Wednesday, April 20, 2016

2016 Election May Be Decided Not by Visions of the Future But by Memories of the Past

Results of the New York primary notwithstanding, the 2016 presidential election is shaping up as a contest between Republican nostalgia for the “good ol’ days” Archie Bunker longed for, or the searing memories Democrats recall of racial, gender and economic bias and inequality.

An unknown factor will be how millennials—women and men—identify with the struggles of their parents and grandparents. Have they forgotten, or never learned, what life was like before women had the legal right to choose the outcome of a pregnancy; before parental child care leave was provided; before voting rights were extended to minorities; before affordable health insurance coverage for pre-existing conditions was largely unavailable; when the glass ceiling kept most women in the steno pool and out of the halls of Congress unless they were pages; when southern politicians and law enforcement officials included their KKK memberships in their qualifications for office; when governors and state legislatures routinely denied rights to minorities, including the right to marry a spouse of a different race? 

Many millennials have been drawn to Bernie Sanders. If he comes up short will they rally behind Hillary Clinton or will they sit November out, forgetting the progressive gains of the last 50 years that would be jeopardized during a Trump, Cruz or Kasich presidency and Republican congress?

Speaking on the Charlie Rose The Week show on PBS last Friday, CBS News chief White House correspondent Major Garrett said, “Republicans will rally around the idea that we’ve been a diffident loser-type country, not that that’s true, but there’s a feeling about that among Republicans, a kind of nostalgia. 

“When Donald Trump talks about General MacCarthur and General Patton, he’s trying to revive a nostalgia for an era that is so greatly distant but nonetheless resident” (in the minds of older Americans who are) looking for a “leader with purpose, vision and direction.” http://www.pbs.org/video/2365718640/

He went on to say Trump supporters “are not hung up on specifics, they’re not even asking for specifics, what they care about is a different and more profoundly aggressive direction for the country and they’re willing to follow it.”

Democrats, on the other hand, would try to remind voters how Republicans mismanaged the economy while George W. Bush was president, said Garrett.
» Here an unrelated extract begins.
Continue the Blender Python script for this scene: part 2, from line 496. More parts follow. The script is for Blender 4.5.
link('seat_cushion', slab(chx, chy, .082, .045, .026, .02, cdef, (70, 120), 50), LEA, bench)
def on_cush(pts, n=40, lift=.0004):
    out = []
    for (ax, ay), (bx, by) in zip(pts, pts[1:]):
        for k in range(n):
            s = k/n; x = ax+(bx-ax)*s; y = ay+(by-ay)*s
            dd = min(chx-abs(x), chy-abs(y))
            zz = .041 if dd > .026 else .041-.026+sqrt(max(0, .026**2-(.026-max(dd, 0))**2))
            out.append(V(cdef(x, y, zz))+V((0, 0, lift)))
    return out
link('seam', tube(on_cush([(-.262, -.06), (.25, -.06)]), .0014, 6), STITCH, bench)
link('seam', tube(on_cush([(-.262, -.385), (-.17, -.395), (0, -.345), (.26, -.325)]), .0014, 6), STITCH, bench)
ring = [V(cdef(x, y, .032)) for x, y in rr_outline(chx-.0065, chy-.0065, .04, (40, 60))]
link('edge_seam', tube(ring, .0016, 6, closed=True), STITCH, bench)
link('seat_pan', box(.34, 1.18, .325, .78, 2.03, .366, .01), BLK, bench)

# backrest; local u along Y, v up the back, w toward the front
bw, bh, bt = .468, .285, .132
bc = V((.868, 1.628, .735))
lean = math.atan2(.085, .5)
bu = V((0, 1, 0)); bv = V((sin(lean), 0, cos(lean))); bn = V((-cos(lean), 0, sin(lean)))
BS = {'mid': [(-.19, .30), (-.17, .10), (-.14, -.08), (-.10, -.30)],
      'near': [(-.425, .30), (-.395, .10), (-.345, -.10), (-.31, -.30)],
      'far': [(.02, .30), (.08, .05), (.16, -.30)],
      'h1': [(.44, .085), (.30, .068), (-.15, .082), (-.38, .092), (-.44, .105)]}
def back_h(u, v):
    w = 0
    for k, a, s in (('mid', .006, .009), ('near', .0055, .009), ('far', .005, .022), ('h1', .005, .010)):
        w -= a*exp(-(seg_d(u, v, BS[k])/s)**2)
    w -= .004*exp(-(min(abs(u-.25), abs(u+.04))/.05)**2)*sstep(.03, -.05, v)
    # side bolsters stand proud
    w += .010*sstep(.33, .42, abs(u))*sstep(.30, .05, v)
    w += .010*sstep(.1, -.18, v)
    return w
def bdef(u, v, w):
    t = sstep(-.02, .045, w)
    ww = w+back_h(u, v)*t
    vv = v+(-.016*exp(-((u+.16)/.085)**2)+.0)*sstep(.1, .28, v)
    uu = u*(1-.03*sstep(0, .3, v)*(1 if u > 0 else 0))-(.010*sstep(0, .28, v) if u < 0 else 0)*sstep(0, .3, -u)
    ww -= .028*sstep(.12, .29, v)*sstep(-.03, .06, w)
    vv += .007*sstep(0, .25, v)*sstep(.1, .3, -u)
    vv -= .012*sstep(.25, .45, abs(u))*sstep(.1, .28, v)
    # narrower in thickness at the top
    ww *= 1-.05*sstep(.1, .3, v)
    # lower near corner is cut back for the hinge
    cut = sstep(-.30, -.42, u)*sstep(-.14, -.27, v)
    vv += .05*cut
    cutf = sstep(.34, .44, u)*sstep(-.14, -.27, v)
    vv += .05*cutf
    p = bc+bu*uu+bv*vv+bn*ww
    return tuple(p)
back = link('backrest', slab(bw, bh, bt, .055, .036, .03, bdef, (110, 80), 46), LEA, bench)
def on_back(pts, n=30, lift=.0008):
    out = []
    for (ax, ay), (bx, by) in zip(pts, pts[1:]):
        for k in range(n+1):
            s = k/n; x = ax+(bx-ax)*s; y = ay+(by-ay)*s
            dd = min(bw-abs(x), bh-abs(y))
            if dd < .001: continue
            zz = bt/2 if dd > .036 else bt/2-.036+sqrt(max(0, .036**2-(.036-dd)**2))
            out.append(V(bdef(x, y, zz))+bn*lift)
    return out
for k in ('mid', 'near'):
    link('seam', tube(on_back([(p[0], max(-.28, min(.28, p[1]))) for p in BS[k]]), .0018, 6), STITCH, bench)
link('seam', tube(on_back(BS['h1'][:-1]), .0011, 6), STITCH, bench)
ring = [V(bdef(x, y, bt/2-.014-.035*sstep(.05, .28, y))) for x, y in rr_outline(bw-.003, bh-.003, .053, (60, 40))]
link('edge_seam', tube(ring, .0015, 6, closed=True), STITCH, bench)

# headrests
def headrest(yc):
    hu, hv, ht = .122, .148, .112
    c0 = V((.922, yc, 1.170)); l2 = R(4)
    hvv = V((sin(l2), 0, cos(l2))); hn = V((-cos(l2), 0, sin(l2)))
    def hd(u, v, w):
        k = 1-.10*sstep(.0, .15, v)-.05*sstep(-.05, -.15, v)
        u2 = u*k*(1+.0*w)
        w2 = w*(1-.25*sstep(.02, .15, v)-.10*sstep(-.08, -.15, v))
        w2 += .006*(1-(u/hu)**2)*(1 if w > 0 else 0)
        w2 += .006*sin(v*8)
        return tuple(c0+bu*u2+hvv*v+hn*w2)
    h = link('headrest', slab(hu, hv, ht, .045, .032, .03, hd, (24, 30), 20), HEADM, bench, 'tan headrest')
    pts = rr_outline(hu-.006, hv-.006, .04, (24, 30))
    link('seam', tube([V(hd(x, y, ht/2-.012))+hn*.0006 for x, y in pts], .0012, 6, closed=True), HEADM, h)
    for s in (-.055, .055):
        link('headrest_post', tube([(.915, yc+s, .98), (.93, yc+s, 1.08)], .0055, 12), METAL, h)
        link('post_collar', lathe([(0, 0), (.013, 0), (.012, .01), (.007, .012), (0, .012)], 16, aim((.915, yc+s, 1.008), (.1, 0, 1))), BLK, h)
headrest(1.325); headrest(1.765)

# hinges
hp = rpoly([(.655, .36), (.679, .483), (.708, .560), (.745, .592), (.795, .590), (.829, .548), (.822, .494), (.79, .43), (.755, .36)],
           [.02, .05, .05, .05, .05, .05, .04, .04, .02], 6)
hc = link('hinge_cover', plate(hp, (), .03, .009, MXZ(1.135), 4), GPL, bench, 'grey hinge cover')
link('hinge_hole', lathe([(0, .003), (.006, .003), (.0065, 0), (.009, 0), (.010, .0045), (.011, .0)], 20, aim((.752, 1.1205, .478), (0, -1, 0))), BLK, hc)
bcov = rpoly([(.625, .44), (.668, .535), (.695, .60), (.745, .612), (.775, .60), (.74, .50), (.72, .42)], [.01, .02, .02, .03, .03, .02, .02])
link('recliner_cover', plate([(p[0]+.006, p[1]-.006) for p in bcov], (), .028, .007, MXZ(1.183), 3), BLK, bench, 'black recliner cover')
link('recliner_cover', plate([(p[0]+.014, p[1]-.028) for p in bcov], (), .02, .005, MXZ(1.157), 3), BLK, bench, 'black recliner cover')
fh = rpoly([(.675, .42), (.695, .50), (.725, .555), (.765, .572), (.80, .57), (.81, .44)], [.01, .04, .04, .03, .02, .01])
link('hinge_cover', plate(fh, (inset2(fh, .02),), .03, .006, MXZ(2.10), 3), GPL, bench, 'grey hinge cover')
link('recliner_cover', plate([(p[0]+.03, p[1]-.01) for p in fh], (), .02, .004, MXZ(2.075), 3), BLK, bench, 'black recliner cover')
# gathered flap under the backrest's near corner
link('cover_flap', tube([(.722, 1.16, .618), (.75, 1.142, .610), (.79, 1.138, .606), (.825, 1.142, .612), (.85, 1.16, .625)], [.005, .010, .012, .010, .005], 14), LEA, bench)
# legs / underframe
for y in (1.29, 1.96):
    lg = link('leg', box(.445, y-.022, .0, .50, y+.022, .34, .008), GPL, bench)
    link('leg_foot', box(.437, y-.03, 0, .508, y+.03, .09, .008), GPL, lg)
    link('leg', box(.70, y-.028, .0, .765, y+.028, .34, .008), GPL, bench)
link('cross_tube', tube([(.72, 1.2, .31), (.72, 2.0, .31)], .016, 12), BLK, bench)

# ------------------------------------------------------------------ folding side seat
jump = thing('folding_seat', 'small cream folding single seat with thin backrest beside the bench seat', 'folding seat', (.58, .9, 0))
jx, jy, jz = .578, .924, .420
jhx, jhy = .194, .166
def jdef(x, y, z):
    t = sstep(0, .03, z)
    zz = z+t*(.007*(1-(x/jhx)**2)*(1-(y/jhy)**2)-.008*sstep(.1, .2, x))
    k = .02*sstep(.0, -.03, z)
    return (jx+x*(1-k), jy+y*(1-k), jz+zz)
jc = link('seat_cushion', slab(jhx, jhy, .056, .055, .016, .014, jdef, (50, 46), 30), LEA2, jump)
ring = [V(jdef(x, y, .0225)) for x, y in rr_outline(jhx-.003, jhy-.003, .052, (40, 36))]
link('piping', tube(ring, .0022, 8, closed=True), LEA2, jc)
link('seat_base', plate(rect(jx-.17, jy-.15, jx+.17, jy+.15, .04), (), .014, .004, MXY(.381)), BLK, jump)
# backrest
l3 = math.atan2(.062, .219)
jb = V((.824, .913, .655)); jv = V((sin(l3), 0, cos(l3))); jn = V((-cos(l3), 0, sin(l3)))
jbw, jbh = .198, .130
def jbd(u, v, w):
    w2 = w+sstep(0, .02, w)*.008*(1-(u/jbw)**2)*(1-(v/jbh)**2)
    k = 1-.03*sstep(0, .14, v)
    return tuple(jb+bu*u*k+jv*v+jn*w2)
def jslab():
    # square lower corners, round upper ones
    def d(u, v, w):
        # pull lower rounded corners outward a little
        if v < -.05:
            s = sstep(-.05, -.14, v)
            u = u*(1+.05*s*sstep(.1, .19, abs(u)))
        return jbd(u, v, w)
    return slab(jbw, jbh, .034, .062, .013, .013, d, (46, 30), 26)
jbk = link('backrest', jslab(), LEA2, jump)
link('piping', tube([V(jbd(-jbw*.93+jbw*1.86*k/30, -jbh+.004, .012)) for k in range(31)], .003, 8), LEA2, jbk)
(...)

If you’re Clinton or Sanders, reviving memories of times of inequality—in the past and in the present—will sharpen their appeal to party members during the remaining primaries and, they hope, will transfer over to the general election among Independents and Democrats who backed the unsuccessful primary candidate. 

Hillary is trying break the ultimate glass ceiling. Will women, especially millennials who have supported Bernie, accept her candidacy and give her credit for the decades she spent at the forefront of the fight for women’s equality? Will they give her credit for being among the first to champion national health care and the right to parental child care leave? Will blue collar workers stay with a Democratic Party that has fought for decades for their welfare, or will their memories be clouded by the siren song of a candidate who pledges to make America great again but who would lead a party that has advocated reduced social welfare, heath care and education benefits for the masses while pledging tax breaks to the wealthy?


Election campaigns usually focus on the future. Images of change and hope. 2016, however, may well be decided on how effectively each candidate instills in voters’ minds images of the 1950s and early 1960s. Was it a time of prosperity for the middle class amid tranquil, orderly nuclear family life, or was it a time of stifled opportunities  for, and bias against, women and minorities and repressed sexuality?